$5{\mathrm{H}}_2{\mathrm{C}}_2{\mathrm{O}}_4\left(aq\right)+2{\mathrm{MnO}}_4\left(aq\right)+6{\mathrm{H}}^{+}\left(aq\right)$$⟶2{\mathrm{Mn}}^{2+}\left(aq\right)+10{\mathrm{CO}}_2\left(g\right)+8{\mathrm{H}}_2\mathrm{O}\left(l\right)$  Oxalic acid, $H_2{C}_2{O}_4$, reacts with permanganate ion according to the balanced equation above.

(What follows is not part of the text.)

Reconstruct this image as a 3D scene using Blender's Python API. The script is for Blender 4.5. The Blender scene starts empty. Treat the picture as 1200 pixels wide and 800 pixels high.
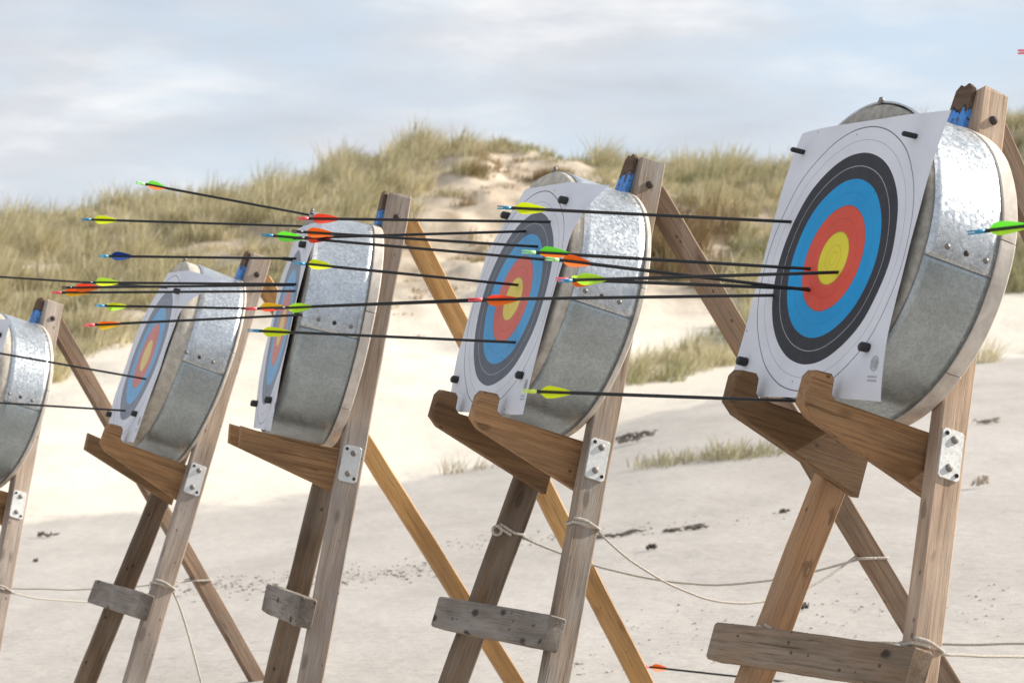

How many mL of  $0.0154 MKMn{O}_4$  solution are required to react with $25.0 \mathrm{mL}$ of $0.0208M{H}_2{C}_2{O}_4$ solution?

In the reaction

${\mathrm{MnO}}_4^{-}\to {\mathrm{Mn}}^{+2}$

thus nf = 5

$\begin{array}{r}{\mathrm{C}}_2^{+3}{\mathrm{O}}_4^{2-}\to {\mathrm{CO}}_2^{+4}\\ 2\cdot {\mathrm{C}}^{+3}\to {\mathrm{C}}^{+4}\\ \mathrm{nf}=2\times 1=2\end{array}$

thus by equation

$\begin{array}{r}\left({\mathrm{KMnO}}_4\right){\mathrm{M}}_1{\mathrm{V}}_1{\mathrm{nf}}_1={\mathrm{M}}_2{\mathrm{V}}_2{\mathrm{nf}}_2\left({\mathrm{H}}_2{\mathrm{C}}_2{\mathrm{O}}_4\right)\\ 0.0162\mathrm{M}\times {\mathrm{V}}_1\times 5=0.022\mathrm{M}\times 25.0\mathrm{mL}\times 2\\ {\mathrm{V}}_1=13.58\mathrm{mL}\simeq 13.6\mathrm{mL}\end{array}$

As a result, in order to react with 25.0 mL of 0.022M ${\mathrm{H}}_2{\mathrm{C}}_2{\mathrm{O}}_4$ solution, 13.58 mL of ${\mathrm{KMnO}}_4$ solution is needed.